Real estate regulator is a much-needed measure

Millions of existing owners of properties as well as those queuing up to buy them have reason to cheer with the Cabinet clearing the amended Real Estate (Regulation and Development) Bill since this will bring in vital reform into the largely opaque and unregulated real estate sector. Around 11 million dwelling units, the government estimates, remain out of the market as the owners are unwilling to put them in the market—since the new law necessitates regulators and appellate tribunals in each state, this will speed up the process of sorting out property disputes. More than this, the Bill will help rein in unscrupulous builders and agents. Unlike previous attempts at passing the Bill, this time around, the changes suggested by the Standing Committee have been included, and that will help its passage. Among the changes are the inclusion of commercial real estate in its ambit and the provision for registration of all real estate agents. While land is a state subject, regulating contracts and transfer of property are on the concurrent list, and that is what the Bill seeks to do. The amended bill also covers ongoing projects that have not received completion certificates. Given recent high-profile disputes over developers promising something and delivering something else, the Bill stipulates that promoters will not be allowed to change plans and structural designs without the consent of two-thirds of the buyers in a project.

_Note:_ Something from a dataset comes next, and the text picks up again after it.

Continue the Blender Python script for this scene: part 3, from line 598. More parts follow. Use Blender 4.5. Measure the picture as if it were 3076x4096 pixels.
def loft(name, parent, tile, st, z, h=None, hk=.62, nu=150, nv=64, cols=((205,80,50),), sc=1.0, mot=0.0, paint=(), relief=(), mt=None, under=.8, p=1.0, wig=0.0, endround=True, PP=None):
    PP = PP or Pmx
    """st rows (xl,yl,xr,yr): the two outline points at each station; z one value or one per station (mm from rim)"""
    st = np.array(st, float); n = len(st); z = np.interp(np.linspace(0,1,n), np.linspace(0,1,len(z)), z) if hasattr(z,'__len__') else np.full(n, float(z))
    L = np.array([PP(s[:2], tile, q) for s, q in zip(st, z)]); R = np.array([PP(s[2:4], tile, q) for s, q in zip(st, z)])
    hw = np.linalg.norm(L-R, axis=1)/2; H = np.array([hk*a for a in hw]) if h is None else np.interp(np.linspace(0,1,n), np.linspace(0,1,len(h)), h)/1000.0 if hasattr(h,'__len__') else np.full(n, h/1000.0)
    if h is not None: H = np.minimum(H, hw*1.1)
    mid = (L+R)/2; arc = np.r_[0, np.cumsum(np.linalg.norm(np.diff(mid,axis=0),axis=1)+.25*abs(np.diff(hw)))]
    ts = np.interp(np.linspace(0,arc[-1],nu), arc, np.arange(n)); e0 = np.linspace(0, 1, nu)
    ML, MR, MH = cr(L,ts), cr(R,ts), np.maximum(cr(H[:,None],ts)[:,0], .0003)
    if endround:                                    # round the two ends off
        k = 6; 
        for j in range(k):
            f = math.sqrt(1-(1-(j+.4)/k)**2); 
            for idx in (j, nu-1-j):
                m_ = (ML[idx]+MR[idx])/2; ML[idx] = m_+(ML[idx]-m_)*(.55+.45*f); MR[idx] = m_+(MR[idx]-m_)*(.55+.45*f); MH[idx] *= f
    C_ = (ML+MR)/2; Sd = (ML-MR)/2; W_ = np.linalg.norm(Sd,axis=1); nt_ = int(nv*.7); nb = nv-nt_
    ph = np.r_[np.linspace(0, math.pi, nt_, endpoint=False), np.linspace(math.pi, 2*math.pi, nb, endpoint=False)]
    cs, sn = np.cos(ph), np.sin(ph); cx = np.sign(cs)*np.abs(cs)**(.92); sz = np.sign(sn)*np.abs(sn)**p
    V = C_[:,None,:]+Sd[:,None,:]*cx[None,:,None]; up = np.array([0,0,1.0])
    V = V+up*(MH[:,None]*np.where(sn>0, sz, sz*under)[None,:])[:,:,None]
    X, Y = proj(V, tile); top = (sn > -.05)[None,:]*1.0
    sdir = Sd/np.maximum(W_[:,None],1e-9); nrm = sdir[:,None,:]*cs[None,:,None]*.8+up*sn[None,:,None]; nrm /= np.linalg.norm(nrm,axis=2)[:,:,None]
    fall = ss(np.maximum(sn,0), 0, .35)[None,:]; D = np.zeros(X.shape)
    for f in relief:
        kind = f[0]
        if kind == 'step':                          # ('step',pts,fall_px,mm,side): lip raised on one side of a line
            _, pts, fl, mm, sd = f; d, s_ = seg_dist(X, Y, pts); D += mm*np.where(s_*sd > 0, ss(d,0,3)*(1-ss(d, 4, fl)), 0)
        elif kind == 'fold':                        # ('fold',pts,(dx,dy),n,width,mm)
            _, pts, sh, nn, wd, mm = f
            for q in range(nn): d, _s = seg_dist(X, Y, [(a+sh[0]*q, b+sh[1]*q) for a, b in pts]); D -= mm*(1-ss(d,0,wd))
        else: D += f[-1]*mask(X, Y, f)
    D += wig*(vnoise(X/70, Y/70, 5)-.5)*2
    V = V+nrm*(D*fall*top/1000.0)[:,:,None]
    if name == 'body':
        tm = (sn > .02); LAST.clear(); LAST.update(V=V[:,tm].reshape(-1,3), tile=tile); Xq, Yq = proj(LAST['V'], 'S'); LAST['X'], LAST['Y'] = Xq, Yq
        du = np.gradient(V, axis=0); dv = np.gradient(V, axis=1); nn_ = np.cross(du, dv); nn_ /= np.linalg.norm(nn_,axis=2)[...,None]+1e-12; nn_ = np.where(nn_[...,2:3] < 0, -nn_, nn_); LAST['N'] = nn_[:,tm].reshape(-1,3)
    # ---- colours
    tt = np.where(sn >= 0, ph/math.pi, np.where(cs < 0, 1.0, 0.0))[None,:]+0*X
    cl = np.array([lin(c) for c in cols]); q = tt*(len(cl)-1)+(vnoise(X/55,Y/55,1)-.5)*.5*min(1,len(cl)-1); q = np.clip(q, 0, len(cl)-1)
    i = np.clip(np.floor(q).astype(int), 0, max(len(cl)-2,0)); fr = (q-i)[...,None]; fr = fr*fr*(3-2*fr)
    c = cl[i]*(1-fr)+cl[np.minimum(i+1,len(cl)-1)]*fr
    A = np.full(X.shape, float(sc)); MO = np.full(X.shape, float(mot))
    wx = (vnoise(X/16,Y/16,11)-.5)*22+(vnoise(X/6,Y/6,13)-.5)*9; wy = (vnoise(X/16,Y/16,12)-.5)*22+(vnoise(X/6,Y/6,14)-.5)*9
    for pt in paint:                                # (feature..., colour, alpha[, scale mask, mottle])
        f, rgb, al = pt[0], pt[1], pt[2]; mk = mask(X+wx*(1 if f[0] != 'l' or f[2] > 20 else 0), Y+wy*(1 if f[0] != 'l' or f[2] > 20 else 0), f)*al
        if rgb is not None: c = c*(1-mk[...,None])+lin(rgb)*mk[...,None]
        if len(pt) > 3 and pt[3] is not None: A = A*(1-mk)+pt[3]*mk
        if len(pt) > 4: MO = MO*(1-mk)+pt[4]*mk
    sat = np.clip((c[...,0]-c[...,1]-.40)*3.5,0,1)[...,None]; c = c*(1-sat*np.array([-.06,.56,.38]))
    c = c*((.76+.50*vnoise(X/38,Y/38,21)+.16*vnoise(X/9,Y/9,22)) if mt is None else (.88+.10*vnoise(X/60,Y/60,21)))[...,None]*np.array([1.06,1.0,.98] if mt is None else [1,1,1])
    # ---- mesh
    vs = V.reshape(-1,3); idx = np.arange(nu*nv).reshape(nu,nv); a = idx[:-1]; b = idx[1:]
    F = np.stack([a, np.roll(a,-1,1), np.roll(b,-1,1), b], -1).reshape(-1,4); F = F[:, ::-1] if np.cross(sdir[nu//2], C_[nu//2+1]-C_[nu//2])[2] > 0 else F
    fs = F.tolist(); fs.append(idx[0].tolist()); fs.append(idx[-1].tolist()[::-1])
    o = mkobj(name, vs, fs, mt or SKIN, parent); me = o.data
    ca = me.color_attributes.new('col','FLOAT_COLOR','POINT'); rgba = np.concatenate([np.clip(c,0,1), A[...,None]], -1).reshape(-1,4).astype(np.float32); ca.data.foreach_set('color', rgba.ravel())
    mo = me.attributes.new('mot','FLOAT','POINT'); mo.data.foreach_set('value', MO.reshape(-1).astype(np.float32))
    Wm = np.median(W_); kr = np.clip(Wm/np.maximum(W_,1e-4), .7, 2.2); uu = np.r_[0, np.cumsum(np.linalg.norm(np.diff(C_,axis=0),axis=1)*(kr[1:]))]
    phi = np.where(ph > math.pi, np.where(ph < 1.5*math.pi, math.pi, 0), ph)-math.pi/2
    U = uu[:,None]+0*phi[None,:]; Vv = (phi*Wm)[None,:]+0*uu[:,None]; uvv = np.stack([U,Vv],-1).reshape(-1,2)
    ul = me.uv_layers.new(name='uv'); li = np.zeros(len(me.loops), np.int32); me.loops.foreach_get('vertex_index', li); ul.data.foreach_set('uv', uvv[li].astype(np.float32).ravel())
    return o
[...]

Making property brokers punishable for non-compliance of the orders of Regulatory Authority and Appellate Tribunals to be set under the proposed law will nip many potential malpractices in the bud. Developers will now have to register their projects and disclose all relevant information including schedule of development works, land status, status of statutory approvals, even the names and addresses of real estate agents, contractors and architects. They will have to pay heavily if there is a diversion of funds or breach of commitments, and many safeguards have also been built in. Builders will have to, within 15 days, deposit 50% of funds collected from buyers in a separate bank account to meet construction costs in order to prevent diversion of funds to other projects. The penalties for non-compliance are quite strict and can include 3 years imprisonment along with fines that can add up to 20% of the project cost. Indeed, if the government does succeed in getting the bill through in Parliament in the current session and if the states play their part; along with the budget proposal of a limit of R20,000 on cash payments for purchase of immovable properties, a solid framework will be in place to streamline the real estate sector.